Dataset content:
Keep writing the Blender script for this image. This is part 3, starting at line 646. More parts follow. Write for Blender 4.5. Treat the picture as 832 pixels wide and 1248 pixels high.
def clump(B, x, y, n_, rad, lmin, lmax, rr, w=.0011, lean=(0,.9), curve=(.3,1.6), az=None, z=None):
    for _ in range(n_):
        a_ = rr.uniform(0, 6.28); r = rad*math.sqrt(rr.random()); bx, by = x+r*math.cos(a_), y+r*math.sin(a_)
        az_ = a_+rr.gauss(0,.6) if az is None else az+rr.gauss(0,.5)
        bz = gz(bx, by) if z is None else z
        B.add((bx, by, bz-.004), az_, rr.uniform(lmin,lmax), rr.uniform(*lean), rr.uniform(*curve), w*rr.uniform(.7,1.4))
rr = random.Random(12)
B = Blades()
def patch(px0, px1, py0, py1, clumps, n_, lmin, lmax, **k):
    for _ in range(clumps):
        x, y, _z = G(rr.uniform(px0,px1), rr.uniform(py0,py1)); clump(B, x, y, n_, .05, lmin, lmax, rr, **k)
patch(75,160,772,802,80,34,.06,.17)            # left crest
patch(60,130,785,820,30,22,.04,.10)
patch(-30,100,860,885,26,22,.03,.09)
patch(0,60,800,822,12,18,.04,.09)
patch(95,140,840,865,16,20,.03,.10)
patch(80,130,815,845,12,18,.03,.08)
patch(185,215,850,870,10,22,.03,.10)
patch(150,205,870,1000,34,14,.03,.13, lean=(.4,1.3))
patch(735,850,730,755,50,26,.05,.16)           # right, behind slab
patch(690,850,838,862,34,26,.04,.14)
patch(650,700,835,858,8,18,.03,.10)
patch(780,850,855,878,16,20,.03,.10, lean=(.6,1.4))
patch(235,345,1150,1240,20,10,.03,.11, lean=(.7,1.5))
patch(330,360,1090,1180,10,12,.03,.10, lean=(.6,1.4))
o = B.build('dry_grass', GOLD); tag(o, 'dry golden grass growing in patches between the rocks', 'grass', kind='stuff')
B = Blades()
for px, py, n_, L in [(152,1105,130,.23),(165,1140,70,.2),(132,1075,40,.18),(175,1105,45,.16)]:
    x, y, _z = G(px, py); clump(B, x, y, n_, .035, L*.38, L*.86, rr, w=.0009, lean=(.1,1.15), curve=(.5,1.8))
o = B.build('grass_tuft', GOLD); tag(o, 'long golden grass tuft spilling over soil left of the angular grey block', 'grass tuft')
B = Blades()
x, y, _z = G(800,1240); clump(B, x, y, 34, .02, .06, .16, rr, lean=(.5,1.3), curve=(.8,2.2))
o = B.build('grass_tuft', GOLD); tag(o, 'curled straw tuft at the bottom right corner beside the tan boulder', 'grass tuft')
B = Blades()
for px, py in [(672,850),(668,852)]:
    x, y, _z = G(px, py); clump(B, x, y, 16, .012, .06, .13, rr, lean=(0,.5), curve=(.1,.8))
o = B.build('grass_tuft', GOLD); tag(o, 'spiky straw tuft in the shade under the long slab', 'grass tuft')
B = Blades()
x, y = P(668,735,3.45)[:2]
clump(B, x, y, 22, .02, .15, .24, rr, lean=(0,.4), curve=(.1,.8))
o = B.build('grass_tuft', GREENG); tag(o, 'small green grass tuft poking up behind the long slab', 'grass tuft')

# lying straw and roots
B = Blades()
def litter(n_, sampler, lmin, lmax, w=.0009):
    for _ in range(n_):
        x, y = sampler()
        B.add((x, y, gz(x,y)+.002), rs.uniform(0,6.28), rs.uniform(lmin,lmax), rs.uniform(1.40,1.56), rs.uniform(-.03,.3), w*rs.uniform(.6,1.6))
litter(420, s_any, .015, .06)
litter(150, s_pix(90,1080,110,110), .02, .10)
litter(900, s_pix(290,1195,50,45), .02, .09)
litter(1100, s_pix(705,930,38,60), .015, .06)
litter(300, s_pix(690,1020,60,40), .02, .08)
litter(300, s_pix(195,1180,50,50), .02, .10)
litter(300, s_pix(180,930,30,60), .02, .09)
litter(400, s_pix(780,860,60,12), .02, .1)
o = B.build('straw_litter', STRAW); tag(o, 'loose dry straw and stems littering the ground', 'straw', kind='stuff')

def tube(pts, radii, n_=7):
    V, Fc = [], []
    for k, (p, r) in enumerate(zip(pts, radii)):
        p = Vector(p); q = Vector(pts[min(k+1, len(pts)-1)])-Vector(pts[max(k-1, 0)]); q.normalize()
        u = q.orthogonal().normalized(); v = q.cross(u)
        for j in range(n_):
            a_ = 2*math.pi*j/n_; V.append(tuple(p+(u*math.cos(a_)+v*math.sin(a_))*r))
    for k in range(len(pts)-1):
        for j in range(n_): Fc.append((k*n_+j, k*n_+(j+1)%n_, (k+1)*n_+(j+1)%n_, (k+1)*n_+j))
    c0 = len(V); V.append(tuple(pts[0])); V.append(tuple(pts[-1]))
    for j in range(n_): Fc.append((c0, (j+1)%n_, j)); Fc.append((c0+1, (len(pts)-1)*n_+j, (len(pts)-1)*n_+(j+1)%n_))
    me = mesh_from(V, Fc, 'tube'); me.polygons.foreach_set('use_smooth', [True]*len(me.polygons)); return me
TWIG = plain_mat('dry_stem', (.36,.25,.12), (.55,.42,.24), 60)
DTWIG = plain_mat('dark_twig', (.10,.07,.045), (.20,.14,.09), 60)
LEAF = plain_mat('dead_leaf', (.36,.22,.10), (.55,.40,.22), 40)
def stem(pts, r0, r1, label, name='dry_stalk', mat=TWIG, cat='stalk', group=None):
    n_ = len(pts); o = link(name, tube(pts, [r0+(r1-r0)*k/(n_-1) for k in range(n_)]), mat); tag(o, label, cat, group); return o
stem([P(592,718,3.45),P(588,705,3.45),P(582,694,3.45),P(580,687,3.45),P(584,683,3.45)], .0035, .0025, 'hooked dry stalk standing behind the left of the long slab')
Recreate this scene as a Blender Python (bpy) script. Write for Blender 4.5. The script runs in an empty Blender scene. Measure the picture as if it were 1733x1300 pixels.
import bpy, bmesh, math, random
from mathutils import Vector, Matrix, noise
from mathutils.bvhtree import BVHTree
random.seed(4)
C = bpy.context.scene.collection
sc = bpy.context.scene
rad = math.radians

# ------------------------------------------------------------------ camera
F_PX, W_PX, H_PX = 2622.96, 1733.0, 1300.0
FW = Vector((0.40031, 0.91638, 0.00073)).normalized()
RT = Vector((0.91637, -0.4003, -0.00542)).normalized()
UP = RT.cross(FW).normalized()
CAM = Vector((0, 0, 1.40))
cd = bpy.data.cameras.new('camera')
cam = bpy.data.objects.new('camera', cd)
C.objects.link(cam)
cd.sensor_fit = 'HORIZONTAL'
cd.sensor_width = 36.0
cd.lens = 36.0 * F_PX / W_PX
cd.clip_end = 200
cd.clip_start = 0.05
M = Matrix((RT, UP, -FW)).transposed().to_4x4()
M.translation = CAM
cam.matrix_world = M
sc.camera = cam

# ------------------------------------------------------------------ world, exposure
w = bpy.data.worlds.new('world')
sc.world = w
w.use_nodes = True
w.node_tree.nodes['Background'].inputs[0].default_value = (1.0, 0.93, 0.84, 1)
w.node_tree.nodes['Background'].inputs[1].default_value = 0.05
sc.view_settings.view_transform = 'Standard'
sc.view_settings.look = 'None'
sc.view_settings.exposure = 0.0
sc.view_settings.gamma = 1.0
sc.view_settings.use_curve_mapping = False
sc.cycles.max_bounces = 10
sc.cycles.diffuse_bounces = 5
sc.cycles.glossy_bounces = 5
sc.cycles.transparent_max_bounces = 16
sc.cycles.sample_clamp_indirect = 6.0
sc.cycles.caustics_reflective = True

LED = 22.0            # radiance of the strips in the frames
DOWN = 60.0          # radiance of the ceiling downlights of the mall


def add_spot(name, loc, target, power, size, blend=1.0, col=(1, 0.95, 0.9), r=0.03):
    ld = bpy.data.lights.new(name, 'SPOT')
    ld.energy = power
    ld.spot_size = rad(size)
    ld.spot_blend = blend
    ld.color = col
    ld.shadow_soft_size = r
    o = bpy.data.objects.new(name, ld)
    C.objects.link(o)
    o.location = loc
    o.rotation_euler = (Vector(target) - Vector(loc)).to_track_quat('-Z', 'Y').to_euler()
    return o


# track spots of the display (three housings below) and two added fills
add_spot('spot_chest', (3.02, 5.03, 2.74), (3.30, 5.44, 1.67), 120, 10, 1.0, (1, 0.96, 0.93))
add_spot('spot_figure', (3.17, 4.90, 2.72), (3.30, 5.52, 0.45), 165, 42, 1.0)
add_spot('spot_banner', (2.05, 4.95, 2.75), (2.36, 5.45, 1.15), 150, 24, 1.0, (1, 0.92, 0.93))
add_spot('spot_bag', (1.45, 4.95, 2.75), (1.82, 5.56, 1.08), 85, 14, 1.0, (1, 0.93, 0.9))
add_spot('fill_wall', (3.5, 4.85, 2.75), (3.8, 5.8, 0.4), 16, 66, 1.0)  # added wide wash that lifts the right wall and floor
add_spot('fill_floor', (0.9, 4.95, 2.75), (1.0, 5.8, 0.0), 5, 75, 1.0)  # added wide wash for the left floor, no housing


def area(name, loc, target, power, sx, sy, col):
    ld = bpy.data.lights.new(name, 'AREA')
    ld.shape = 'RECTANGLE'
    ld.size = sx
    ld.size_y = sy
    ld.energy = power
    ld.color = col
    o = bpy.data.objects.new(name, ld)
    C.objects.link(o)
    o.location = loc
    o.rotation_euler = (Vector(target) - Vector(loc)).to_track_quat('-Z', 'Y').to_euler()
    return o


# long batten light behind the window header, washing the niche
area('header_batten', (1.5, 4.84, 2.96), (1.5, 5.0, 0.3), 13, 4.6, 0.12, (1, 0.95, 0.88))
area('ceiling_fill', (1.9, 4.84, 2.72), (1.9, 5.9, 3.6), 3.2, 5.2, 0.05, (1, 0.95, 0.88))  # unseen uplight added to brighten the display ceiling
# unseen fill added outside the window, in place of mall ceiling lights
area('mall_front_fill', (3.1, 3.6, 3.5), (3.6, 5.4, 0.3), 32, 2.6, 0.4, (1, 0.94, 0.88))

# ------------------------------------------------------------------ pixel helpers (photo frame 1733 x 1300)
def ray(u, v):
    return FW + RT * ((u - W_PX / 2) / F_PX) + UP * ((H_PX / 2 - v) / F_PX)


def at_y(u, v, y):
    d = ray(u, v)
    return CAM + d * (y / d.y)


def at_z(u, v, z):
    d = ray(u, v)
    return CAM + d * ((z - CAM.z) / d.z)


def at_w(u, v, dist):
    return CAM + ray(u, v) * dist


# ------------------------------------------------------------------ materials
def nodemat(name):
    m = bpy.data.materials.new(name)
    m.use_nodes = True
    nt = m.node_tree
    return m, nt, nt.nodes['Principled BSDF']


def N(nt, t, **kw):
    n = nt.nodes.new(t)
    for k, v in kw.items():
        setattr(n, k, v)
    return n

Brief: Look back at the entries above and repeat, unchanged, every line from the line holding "Recreate this scene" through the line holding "DOWN = 60.0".

Final result:
Recreate this scene as a Blender Python (bpy) script. Write for Blender 4.5. The script runs in an empty Blender scene. Measure the picture as if it were 1733x1300 pixels.
import bpy, bmesh, math, random
from mathutils import Vector, Matrix, noise
from mathutils.bvhtree import BVHTree
random.seed(4)
C = bpy.context.scene.collection
sc = bpy.context.scene
rad = math.radians

# ------------------------------------------------------------------ camera
F_PX, W_PX, H_PX = 2622.96, 1733.0, 1300.0
FW = Vector((0.40031, 0.91638, 0.00073)).normalized()
RT = Vector((0.91637, -0.4003, -0.00542)).normalized()
UP = RT.cross(FW).normalized()
CAM = Vector((0, 0, 1.40))
cd = bpy.data.cameras.new('camera')
cam = bpy.data.objects.new('camera', cd)
C.objects.link(cam)
cd.sensor_fit = 'HORIZONTAL'
cd.sensor_width = 36.0
cd.lens = 36.0 * F_PX / W_PX
cd.clip_end = 200
cd.clip_start = 0.05
M = Matrix((RT, UP, -FW)).transposed().to_4x4()
M.translation = CAM
cam.matrix_world = M
sc.camera = cam

# ------------------------------------------------------------------ world, exposure
w = bpy.data.worlds.new('world')
sc.world = w
w.use_nodes = True
w.node_tree.nodes['Background'].inputs[0].default_value = (1.0, 0.93, 0.84, 1)
w.node_tree.nodes['Background'].inputs[1].default_value = 0.05
sc.view_settings.view_transform = 'Standard'
sc.view_settings.look = 'None'
sc.view_settings.exposure = 0.0
sc.view_settings.gamma = 1.0
sc.view_settings.use_curve_mapping = False
sc.cycles.max_bounces = 10
sc.cycles.diffuse_bounces = 5
sc.cycles.glossy_bounces = 5
sc.cycles.transparent_max_bounces = 16
sc.cycles.sample_clamp_indirect = 6.0
sc.cycles.caustics_reflective = True

LED = 22.0            # radiance of the strips in the frames
DOWN = 60.0          # radiance of the ceiling downlights of the mall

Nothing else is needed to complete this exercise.